Last year, I couldn’t imagine ever reading at the beach again. And yet this year, I packed a book—and I read a chapter.
I chose carefully, mind you. Molly Wizenberg’s Delancey has short chapters. It isn’t deep or complicated. You don’t need to follow a complex narrative. It’s interesting but not so gripping you can’t put it down.
I read a chapter of a book at the beach, and it felt like a small miracle. I’m coming out of a time when I couldn’t imagine reading the beach or making dinner while my kids played outside or writing several times a week, all things that I’ve settled into this year.

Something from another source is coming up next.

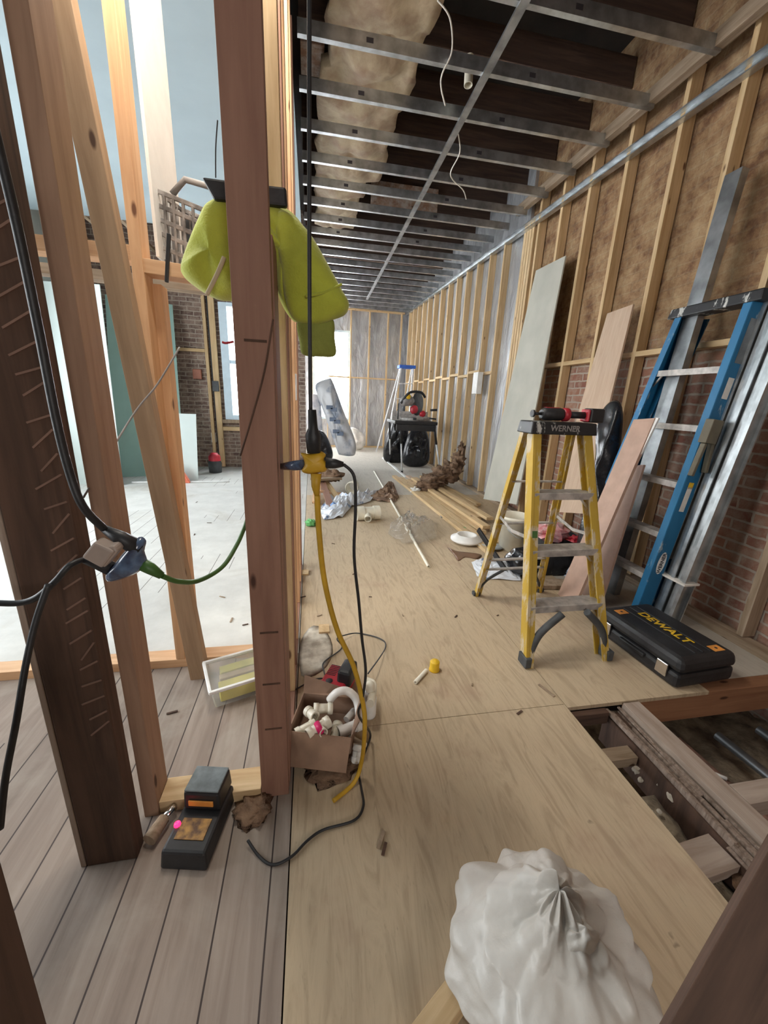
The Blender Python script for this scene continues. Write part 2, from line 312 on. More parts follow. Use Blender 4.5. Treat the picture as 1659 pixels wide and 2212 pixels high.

Looking ahead to this vacation, I was excited to get a dose of the ocean. As I drove, I realized too that I was also looking forward to having help. My kids would run with their cousins instead of telling me they were bored. My sisters would deal with a meltdown while I got dinner on plates or send somebody back to bed while I organized stuff for the beach the next day. We’d all see what needed to be done and step in and do it. So even though I was still figuring out meals and changing the little girl who wet the bed, even though I was packing for the beach and finishing the grocery list, it felt like vacation. I got a little break. I laughed. I was in one of my favorite places with my clan. And I got to read.
What are you reading this summer? (Or what’s in your want to read stack?)